Start GIVEN DATA

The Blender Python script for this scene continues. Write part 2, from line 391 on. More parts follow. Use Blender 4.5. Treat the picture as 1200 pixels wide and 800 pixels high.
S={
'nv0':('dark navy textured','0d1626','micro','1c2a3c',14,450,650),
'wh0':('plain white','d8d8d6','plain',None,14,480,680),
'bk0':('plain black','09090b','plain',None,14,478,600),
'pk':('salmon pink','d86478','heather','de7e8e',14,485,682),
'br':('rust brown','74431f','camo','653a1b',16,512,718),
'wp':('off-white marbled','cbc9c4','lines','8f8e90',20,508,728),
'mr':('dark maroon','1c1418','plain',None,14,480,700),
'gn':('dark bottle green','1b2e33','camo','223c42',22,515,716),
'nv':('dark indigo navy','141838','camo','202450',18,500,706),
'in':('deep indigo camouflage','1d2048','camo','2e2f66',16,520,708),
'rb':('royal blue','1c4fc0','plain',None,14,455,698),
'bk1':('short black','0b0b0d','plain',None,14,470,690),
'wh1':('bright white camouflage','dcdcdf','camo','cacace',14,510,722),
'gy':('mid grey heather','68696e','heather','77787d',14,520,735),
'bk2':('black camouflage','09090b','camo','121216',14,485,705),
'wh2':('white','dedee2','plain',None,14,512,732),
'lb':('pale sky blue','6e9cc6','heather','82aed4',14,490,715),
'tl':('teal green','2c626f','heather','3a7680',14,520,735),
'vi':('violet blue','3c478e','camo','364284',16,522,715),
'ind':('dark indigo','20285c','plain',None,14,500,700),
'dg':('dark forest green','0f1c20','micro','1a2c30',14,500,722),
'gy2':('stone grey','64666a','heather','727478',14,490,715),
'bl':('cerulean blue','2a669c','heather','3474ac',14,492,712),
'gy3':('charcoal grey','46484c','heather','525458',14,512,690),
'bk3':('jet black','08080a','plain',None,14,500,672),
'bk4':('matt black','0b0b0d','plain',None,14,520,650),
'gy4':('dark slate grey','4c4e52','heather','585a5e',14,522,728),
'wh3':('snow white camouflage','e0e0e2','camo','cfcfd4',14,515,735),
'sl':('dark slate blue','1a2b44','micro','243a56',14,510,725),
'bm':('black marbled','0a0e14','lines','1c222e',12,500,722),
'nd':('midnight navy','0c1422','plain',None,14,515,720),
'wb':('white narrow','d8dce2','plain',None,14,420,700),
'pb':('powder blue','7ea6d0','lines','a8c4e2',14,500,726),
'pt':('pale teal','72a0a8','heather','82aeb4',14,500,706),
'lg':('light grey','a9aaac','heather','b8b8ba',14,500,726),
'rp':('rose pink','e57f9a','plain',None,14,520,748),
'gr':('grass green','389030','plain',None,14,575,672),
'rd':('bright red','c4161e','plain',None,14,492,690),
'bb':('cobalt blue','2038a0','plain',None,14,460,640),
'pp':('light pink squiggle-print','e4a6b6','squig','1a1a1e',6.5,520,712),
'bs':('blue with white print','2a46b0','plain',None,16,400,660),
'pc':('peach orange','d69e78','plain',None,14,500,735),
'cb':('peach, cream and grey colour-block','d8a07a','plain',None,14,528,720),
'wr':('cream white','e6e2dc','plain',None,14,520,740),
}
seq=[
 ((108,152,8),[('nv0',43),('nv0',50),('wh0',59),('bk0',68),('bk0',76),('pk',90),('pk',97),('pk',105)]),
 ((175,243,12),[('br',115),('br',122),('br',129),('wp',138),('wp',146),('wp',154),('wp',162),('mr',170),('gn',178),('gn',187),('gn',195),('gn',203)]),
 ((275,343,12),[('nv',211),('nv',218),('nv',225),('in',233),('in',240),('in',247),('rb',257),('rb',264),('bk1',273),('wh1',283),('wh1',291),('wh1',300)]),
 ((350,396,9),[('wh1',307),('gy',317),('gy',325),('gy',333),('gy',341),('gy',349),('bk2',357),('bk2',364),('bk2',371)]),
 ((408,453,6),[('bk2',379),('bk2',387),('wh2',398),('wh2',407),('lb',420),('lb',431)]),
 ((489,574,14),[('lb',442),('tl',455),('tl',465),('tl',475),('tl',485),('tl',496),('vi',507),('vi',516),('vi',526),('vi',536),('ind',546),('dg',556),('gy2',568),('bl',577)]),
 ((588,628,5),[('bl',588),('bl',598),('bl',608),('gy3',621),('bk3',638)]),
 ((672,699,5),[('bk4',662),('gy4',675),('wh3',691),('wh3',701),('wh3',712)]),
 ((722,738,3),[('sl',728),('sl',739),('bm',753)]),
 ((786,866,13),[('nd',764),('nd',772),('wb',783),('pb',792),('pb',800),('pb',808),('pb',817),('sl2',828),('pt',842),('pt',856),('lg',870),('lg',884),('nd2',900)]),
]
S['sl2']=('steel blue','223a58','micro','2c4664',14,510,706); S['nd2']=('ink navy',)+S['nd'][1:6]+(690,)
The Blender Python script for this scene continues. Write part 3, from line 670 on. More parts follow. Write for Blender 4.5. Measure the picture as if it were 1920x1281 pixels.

End GIVEN DATA

- WHAT YOU WILL DO -
Print all of the data exactly as it was given.

- RESPONSE FOR THIS EXERCISE -
The Blender Python script for this scene continues. Write part 2, from line 391 on. More parts follow. Use Blender 4.5. Treat the picture as 1200 pixels wide and 800 pixels high.
S={
'nv0':('dark navy textured','0d1626','micro','1c2a3c',14,450,650),
'wh0':('plain white','d8d8d6','plain',None,14,480,680),
'bk0':('plain black','09090b','plain',None,14,478,600),
'pk':('salmon pink','d86478','heather','de7e8e',14,485,682),
'br':('rust brown','74431f','camo','653a1b',16,512,718),
'wp':('off-white marbled','cbc9c4','lines','8f8e90',20,508,728),
'mr':('dark maroon','1c1418','plain',None,14,480,700),
'gn':('dark bottle green','1b2e33','camo','223c42',22,515,716),
'nv':('dark indigo navy','141838','camo','202450',18,500,706),
'in':('deep indigo camouflage','1d2048','camo','2e2f66',16,520,708),
'rb':('royal blue','1c4fc0','plain',None,14,455,698),
'bk1':('short black','0b0b0d','plain',None,14,470,690),
'wh1':('bright white camouflage','dcdcdf','camo','cacace',14,510,722),
'gy':('mid grey heather','68696e','heather','77787d',14,520,735),
'bk2':('black camouflage','09090b','camo','121216',14,485,705),
'wh2':('white','dedee2','plain',None,14,512,732),
'lb':('pale sky blue','6e9cc6','heather','82aed4',14,490,715),
'tl':('teal green','2c626f','heather','3a7680',14,520,735),
'vi':('violet blue','3c478e','camo','364284',16,522,715),
'ind':('dark indigo','20285c','plain',None,14,500,700),
'dg':('dark forest green','0f1c20','micro','1a2c30',14,500,722),
'gy2':('stone grey','64666a','heather','727478',14,490,715),
'bl':('cerulean blue','2a669c','heather','3474ac',14,492,712),
'gy3':('charcoal grey','46484c','heather','525458',14,512,690),
'bk3':('jet black','08080a','plain',None,14,500,672),
'bk4':('matt black','0b0b0d','plain',None,14,520,650),
'gy4':('dark slate grey','4c4e52','heather','585a5e',14,522,728),
'wh3':('snow white camouflage','e0e0e2','camo','cfcfd4',14,515,735),
'sl':('dark slate blue','1a2b44','micro','243a56',14,510,725),
'bm':('black marbled','0a0e14','lines','1c222e',12,500,722),
'nd':('midnight navy','0c1422','plain',None,14,515,720),
'wb':('white narrow','d8dce2','plain',None,14,420,700),
'pb':('powder blue','7ea6d0','lines','a8c4e2',14,500,726),
'pt':('pale teal','72a0a8','heather','82aeb4',14,500,706),
'lg':('light grey','a9aaac','heather','b8b8ba',14,500,726),
'rp':('rose pink','e57f9a','plain',None,14,520,748),
'gr':('grass green','389030','plain',None,14,575,672),
'rd':('bright red','c4161e','plain',None,14,492,690),
'bb':('cobalt blue','2038a0','plain',None,14,460,640),
'pp':('light pink squiggle-print','e4a6b6','squig','1a1a1e',6.5,520,712),
'bs':('blue with white print','2a46b0','plain',None,16,400,660),
'pc':('peach orange','d69e78','plain',None,14,500,735),
'cb':('peach, cream and grey colour-block','d8a07a','plain',None,14,528,720),
'wr':('cream white','e6e2dc','plain',None,14,520,740),
}
seq=[
 ((108,152,8),[('nv0',43),('nv0',50),('wh0',59),('bk0',68),('bk0',76),('pk',90),('pk',97),('pk',105)]),
 ((175,243,12),[('br',115),('br',122),('br',129),('wp',138),('wp',146),('wp',154),('wp',162),('mr',170),('gn',178),('gn',187),('gn',195),('gn',203)]),
 ((275,343,12),[('nv',211),('nv',218),('nv',225),('in',233),('in',240),('in',247),('rb',257),('rb',264),('bk1',273),('wh1',283),('wh1',291),('wh1',300)]),
 ((350,396,9),[('wh1',307),('gy',317),('gy',325),('gy',333),('gy',341),('gy',349),('bk2',357),('bk2',364),('bk2',371)]),
 ((408,453,6),[('bk2',379),('bk2',387),('wh2',398),('wh2',407),('lb',420),('lb',431)]),
 ((489,574,14),[('lb',442),('tl',455),('tl',465),('tl',475),('tl',485),('tl',496),('vi',507),('vi',516),('vi',526),('vi',536),('ind',546),('dg',556),('gy2',568),('bl',577)]),
 ((588,628,5),[('bl',588),('bl',598),('bl',608),('gy3',621),('bk3',638)]),
 ((672,699,5),[('bk4',662),('gy4',675),('wh3',691),('wh3',701),('wh3',712)]),
 ((722,738,3),[('sl',728),('sl',739),('bm',753)]),
 ((786,866,13),[('nd',764),('nd',772),('wb',783),('pb',792),('pb',800),('pb',808),('pb',817),('sl2',828),('pt',842),('pt',856),('lg',870),('lg',884),('nd2',900)]),
]
S['sl2']=('steel blue','223a58','micro','2c4664',14,510,706); S['nd2']=('ink navy',)+S['nd'][1:6]+(690,)
The Blender Python script for this scene continues. Write part 3, from line 670 on. More parts follow. Write for Blender 4.5. Measure the picture as if it were 1920x1281 pixels.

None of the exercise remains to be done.